The next element needed for liability under Rylands and fletcher is danger. Lord Bingham formulated the rule that ‘an occupier of land who brings or keeps on his land an exceptionally dangerous or mischievous thing in extraordinary or unusual circumstances in ordinarily strictly liable for any damage caused by its escape.’ Using the case of Shiffman v Order of St John it was held that an ‘escaping’ flagpole was a danger. With the application of Lord Bingham’s rule to Numar and Robert the keeping of lighter fuel on land is not exceptionally dangerous, therefore Numar is not liable for it’s escape. This element is also not present due to the lack of an ‘exceptionally dangerous’ element.

A final element is the foreseeability of damage in which reasonableness comes into play. Using the case of Cambridge Water co v eastern Counties leather it was found the defendants were not liable in damages for the contamination on the basis that the damage was not foreseeable. Applying this to Numar and Robert it is likely to be found that the leaking of lighter fluid was not foreseeable to cause harm to Numar’s rare and delicate plants. Therefore this element needed for Rylands and Fletcher to succeed is also not present.

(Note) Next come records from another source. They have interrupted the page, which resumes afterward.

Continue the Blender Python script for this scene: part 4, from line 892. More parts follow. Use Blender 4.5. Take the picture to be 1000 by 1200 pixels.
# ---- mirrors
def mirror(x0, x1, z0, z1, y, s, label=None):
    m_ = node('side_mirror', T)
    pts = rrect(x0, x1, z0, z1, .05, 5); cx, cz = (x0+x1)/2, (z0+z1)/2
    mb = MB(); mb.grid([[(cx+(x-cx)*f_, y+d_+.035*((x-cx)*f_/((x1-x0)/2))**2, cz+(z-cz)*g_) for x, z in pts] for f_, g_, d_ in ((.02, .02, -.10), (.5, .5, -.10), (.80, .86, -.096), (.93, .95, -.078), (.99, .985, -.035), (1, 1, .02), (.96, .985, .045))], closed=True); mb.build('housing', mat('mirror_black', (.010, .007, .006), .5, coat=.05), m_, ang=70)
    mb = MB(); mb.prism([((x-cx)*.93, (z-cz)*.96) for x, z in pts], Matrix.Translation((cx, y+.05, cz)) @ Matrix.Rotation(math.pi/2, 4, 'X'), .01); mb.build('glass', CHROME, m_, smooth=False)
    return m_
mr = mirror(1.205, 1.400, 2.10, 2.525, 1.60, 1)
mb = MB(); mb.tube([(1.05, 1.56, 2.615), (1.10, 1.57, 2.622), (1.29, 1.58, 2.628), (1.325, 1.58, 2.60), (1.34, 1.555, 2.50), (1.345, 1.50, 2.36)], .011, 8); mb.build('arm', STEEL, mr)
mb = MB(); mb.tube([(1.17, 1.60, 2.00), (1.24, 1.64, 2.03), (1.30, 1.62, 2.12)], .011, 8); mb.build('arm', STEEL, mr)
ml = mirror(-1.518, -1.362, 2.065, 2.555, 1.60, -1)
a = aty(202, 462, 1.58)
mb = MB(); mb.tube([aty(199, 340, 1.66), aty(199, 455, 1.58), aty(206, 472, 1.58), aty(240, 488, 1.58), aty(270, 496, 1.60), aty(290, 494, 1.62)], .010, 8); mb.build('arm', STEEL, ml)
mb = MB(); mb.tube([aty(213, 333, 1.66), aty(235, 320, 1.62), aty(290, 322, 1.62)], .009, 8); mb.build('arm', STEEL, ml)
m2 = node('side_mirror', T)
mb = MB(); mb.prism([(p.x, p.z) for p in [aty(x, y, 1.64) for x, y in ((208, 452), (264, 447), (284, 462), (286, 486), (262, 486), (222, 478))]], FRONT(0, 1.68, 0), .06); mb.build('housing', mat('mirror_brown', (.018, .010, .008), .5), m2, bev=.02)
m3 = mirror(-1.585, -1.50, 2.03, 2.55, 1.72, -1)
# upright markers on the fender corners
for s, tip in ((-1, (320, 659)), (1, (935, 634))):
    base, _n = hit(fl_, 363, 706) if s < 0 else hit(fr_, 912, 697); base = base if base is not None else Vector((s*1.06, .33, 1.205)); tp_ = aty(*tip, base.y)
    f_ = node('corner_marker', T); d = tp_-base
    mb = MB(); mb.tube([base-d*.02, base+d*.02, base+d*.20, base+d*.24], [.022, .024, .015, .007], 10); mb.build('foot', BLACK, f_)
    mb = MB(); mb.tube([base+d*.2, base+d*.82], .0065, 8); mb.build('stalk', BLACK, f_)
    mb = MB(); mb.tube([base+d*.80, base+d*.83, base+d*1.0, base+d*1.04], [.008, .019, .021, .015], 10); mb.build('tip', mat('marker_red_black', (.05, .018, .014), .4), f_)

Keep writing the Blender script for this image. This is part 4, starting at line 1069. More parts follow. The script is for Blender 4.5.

The fact that the plants are rare and delicate comes under abnormal sensitivity. If the only reason a claimant suffers unreasonable interference is because he is abnormally sensitive then he cannot recover. Therefore it is for the Judge to find whether or not the plants were only ruined because they were rare or would other plants have also been ruined. In my opinion I believe it is likely that abnormal sensitivity will not succeed.

Overall it is very unlikely that Robert will be found liable under the Rylands and Fletcher rule due to the fact that not all elements such as non natural, escape and damage are not present.

In relation to the obstruction of the motorists by Tom’s van this is a public nuisance. A public nuisance is defined in Attorney General v PYA quarries as ‘an unlawful act or omission that affects the life, safety, health or reasonable comfort and convenience of a class of people.’ The main difference between a private nuisance and a public one is that a public nuisance affects people generally, whereas a private nuisance only affects particular individuals.

The main point of a public nuisance is that the activity must be an unreasonable one, for example in Laws v Florinplace it was found that the operation of a ‘sex shop’ in a street was unreasonable and a public nuisance and the residents were granted an injunction. In relation to Tom and the motorists it is clear that his actions are unreasonable due to the fact he parks his ‘large’ van in the ‘narrow’ road and the implications of this are ‘severe obstructions’.

An individual may sue under the public nuisance only if he suffers special damage. Special damage is damage suffered over and above the rest of the class e.g. in Halsey v Esso petroleum smuts from the factory fell on the plaintiff’s car which counted as a special damage. However this is not relevant to Tom as no motorist suffered damage over and above the others.

It is likely that Tom will be found guilty of a public nuisance and the remedy will be that of the Attorney- General bringing an injunction preventing the parking of Tom’s van down this road.

In conclusion in relation to Robert against Numar it is likely that Numar will be found guilty of a private nuisance and the remedy may be damages and/or an injunction. In relation to Numar against Robert it is likely that he will not be found guilty so not remedy will be needed. Finally in relation to the motorists against Tom in connection with the obstruction it is likely that Tom will be found guilty of a public nuisance and an injunction will be placed preventing him from doing this in future.